Frontiers in Psychology (Jun 2019)

Cultural Orientation of Self-Bias in Perceptual Matching

  • Mengyin Jiang,
  • Shirley K. M. Wong,
  • Harry K. S. Chung,
  • Yang Sun,
  • Janet H. Hsiao,
  • Jie Sui,
  • Glyn W. Humphreys

DOI
https://doi.org/10.3389/fpsyg.2019.01469
Journal volume & issue
Vol. 10

Abstract

Read online

Previous research on cross-culture comparisons found that Western cultures tend to value independence and the self is construed as an autonomous individual, while Eastern cultures value interdependence and self-identity is perceived as embedded among friends and family members (Markus and Kitayama, 1991).
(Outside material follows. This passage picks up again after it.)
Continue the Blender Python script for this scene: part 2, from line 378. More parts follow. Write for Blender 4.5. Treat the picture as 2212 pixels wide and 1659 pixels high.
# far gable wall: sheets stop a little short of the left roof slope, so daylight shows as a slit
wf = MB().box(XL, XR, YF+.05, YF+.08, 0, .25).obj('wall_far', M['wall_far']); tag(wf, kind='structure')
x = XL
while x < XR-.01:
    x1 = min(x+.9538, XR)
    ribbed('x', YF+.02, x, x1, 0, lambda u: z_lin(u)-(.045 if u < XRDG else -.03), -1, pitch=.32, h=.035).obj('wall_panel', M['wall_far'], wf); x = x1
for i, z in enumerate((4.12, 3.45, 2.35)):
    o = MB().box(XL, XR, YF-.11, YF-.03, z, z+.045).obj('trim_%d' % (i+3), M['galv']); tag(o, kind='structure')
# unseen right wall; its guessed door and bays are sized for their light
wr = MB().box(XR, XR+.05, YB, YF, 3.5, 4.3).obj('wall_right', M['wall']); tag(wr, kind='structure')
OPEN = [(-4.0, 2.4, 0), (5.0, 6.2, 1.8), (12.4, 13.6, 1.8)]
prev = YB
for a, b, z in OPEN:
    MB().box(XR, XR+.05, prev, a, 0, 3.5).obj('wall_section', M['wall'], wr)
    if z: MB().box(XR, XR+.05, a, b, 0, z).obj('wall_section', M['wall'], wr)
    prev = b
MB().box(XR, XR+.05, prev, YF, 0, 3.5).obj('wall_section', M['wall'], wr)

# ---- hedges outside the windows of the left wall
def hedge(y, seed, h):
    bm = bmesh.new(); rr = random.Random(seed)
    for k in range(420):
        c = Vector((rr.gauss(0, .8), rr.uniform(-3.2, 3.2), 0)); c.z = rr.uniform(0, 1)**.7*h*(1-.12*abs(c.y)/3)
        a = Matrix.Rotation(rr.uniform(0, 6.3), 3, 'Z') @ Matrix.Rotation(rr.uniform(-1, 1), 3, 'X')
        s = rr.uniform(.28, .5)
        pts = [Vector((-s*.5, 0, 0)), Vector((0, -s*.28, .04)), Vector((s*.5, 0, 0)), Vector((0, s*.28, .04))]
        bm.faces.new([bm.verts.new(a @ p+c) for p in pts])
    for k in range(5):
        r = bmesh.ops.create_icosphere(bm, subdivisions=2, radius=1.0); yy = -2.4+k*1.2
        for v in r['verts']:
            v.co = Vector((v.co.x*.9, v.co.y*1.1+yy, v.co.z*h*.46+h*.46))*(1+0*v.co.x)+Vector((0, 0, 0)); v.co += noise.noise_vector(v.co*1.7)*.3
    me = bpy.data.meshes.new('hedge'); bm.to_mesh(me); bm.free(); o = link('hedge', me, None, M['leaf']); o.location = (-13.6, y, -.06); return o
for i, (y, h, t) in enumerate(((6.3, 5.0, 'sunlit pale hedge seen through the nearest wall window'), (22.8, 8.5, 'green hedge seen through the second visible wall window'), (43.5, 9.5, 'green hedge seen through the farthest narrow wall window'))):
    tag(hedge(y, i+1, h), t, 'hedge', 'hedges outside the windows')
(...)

The present experiment explored these cultural differences in the context of a paradigm developed by Sui et al. (2012), which found a bias toward the processing of self-relevant information using perceptual matching tasks. In this task, each neutral shape (i.e., triangle, circle, square) is associated with a person (i.e., self, friend, stranger), and faster and more accurate responses were found to formerly neutral stimuli tagged to the self compared to stimuli tagged to non-self. With this paradigm, the current study examined cross-cultural differences in the self-bias effect between participants from Hong Kong and the United Kingdom. Results demonstrated a reliable self-bias effect across groups consistent with previous studies. Importantly, a variation was identified in a larger self-bias toward stranger-associated stimuli in the United Kingdom participants than the Hong Kong participants. This suggested the cultural modulation of the self-bias effect in perceptual matching.